6.3 Redo Invalidation

Any successful new command clears the redo stack.

This enforces a single linear history and prevents branching timelines.


7. Marker Invariants (Normative)

Undo markers are governed by the following invariants:

  • Markers are opaque positional terminators
  • The core must not interpret marker metadata
  • The core must not infer marker placement
  • The core must not provide undo or redo operations based on marker labels or semantics
  • Only marker_id may be used to select undo/redo termination
  • All undo and redo operations proceed exclusively via LIFO command reversal or reapplication

8. Lifetime and Scope

  • Undo/Redo history exists only while a transaction is open
  • The entire undo log (commands and markers) is discarded on:
    • commit
    • rollback
  • Undo/Redo history is never persisted
  • Undo/Redo history is never replayed across sessions

9. Relationship to Domain-Level Undo (Out of Scope)

This specification does not define domain-level undo after commit.

Post-commit reversal, if required, must be modeled explicitly at the domain layer, for example via:

  • compensating Holochain operations
  • inverse domain commands
  • higher-level consistency protocols to ensure commit atomicity

Such mechanisms are semantically and architecturally distinct from experience-level undo and are intentionally excluded from this model.
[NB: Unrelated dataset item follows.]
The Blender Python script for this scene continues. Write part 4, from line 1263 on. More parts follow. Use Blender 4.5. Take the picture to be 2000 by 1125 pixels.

10. Trust Channels and Agents

Experience-level undo applies only to human-agent editing sessions.

  • Trust Channel–invoked dances do not promise undo
  • Undo/Redo is not part of inter-agent contracts
  • Any reversal across agents must be expressed as a new transaction with explicit domain semantics

11. Summary of Guarantees

MAP Core guarantees that:

  • Every successful command supplies both undo and redo capabilities as a single atomic unit
  • No failed command produces observable state or undo/redo history
  • Undo and redo are strictly linear and deterministic
  • Marker-based navigation is safe, opaque, and centrally enforced
  • All undo/redo correctness is enforced once, in core
  • Pre-commit editing undo is cleanly separated from domain-level rollback

This specification defines the complete Pre-Commit Transaction Editing (Experience-Level Undo) model for MAP Core.